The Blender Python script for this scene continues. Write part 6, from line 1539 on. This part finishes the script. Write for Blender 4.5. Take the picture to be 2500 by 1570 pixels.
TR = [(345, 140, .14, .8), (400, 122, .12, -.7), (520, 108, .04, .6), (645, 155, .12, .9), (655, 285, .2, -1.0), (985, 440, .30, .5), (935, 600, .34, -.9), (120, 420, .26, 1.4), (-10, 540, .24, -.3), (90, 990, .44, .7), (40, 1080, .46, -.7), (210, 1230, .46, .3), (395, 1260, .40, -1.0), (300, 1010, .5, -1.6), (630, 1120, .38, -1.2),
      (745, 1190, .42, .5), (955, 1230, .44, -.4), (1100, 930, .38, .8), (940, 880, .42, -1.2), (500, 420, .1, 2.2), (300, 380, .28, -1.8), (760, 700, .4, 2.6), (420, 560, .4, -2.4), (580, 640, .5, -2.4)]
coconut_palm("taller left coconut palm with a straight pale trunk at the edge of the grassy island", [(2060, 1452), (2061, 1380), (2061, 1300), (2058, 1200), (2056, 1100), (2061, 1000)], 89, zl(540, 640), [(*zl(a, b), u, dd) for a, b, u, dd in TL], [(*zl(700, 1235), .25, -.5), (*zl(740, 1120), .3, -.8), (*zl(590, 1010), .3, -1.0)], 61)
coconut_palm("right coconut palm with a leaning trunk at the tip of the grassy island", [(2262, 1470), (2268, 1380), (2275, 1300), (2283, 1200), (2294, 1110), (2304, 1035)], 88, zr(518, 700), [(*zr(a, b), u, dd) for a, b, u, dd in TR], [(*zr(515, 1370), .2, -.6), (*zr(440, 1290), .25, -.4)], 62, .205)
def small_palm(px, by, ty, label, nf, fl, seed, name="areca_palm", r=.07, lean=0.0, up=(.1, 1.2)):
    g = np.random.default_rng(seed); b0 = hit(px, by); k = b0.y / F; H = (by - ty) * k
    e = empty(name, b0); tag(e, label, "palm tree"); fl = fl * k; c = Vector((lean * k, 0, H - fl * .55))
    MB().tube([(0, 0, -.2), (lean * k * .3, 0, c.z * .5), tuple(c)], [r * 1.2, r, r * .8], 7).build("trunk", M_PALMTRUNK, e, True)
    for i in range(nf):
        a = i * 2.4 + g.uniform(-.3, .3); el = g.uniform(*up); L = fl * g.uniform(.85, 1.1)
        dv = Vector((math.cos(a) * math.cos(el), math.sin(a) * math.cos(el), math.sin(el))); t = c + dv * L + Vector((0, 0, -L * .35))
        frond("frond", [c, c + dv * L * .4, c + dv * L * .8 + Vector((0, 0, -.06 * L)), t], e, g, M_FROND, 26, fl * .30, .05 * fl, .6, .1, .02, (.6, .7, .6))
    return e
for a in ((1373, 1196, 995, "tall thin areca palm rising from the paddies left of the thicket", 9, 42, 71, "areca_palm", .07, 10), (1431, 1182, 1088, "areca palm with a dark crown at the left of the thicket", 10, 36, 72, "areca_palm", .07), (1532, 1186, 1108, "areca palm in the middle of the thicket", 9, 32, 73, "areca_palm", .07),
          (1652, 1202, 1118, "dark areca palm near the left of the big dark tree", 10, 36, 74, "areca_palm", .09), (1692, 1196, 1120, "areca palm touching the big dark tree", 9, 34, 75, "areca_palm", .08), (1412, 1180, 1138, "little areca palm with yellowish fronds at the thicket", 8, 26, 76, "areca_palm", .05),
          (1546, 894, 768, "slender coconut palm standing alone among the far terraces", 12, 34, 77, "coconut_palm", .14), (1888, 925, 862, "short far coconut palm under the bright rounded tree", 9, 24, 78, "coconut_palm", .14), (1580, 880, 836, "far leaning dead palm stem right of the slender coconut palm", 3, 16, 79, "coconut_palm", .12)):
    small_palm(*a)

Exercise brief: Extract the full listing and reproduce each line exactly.

Output of the exercise:
The Blender Python script for this scene continues. Write part 6, from line 1539 on. This part finishes the script. Write for Blender 4.5. Take the picture to be 2500 by 1570 pixels.
TR = [(345, 140, .14, .8), (400, 122, .12, -.7), (520, 108, .04, .6), (645, 155, .12, .9), (655, 285, .2, -1.0), (985, 440, .30, .5), (935, 600, .34, -.9), (120, 420, .26, 1.4), (-10, 540, .24, -.3), (90, 990, .44, .7), (40, 1080, .46, -.7), (210, 1230, .46, .3), (395, 1260, .40, -1.0), (300, 1010, .5, -1.6), (630, 1120, .38, -1.2),
      (745, 1190, .42, .5), (955, 1230, .44, -.4), (1100, 930, .38, .8), (940, 880, .42, -1.2), (500, 420, .1, 2.2), (300, 380, .28, -1.8), (760, 700, .4, 2.6), (420, 560, .4, -2.4), (580, 640, .5, -2.4)]
coconut_palm("taller left coconut palm with a straight pale trunk at the edge of the grassy island", [(2060, 1452), (2061, 1380), (2061, 1300), (2058, 1200), (2056, 1100), (2061, 1000)], 89, zl(540, 640), [(*zl(a, b), u, dd) for a, b, u, dd in TL], [(*zl(700, 1235), .25, -.5), (*zl(740, 1120), .3, -.8), (*zl(590, 1010), .3, -1.0)], 61)
coconut_palm("right coconut palm with a leaning trunk at the tip of the grassy island", [(2262, 1470), (2268, 1380), (2275, 1300), (2283, 1200), (2294, 1110), (2304, 1035)], 88, zr(518, 700), [(*zr(a, b), u, dd) for a, b, u, dd in TR], [(*zr(515, 1370), .2, -.6), (*zr(440, 1290), .25, -.4)], 62, .205)
def small_palm(px, by, ty, label, nf, fl, seed, name="areca_palm", r=.07, lean=0.0, up=(.1, 1.2)):
    g = np.random.default_rng(seed); b0 = hit(px, by); k = b0.y / F; H = (by - ty) * k
    e = empty(name, b0); tag(e, label, "palm tree"); fl = fl * k; c = Vector((lean * k, 0, H - fl * .55))
    MB().tube([(0, 0, -.2), (lean * k * .3, 0, c.z * .5), tuple(c)], [r * 1.2, r, r * .8], 7).build("trunk", M_PALMTRUNK, e, True)
    for i in range(nf):
        a = i * 2.4 + g.uniform(-.3, .3); el = g.uniform(*up); L = fl * g.uniform(.85, 1.1)
        dv = Vector((math.cos(a) * math.cos(el), math.sin(a) * math.cos(el), math.sin(el))); t = c + dv * L + Vector((0, 0, -L * .35))
        frond("frond", [c, c + dv * L * .4, c + dv * L * .8 + Vector((0, 0, -.06 * L)), t], e, g, M_FROND, 26, fl * .30, .05 * fl, .6, .1, .02, (.6, .7, .6))
    return e
for a in ((1373, 1196, 995, "tall thin areca palm rising from the paddies left of the thicket", 9, 42, 71, "areca_palm", .07, 10), (1431, 1182, 1088, "areca palm with a dark crown at the left of the thicket", 10, 36, 72, "areca_palm", .07), (1532, 1186, 1108, "areca palm in the middle of the thicket", 9, 32, 73, "areca_palm", .07),
          (1652, 1202, 1118, "dark areca palm near the left of the big dark tree", 10, 36, 74, "areca_palm", .09), (1692, 1196, 1120, "areca palm touching the big dark tree", 9, 34, 75, "areca_palm", .08), (1412, 1180, 1138, "little areca palm with yellowish fronds at the thicket", 8, 26, 76, "areca_palm", .05),
          (1546, 894, 768, "slender coconut palm standing alone among the far terraces", 12, 34, 77, "coconut_palm", .14), (1888, 925, 862, "short far coconut palm under the bright rounded tree", 9, 24, 78, "coconut_palm", .14), (1580, 880, 836, "far leaning dead palm stem right of the slender coconut palm", 3, 16, 79, "coconut_palm", .12)):
    small_palm(*a)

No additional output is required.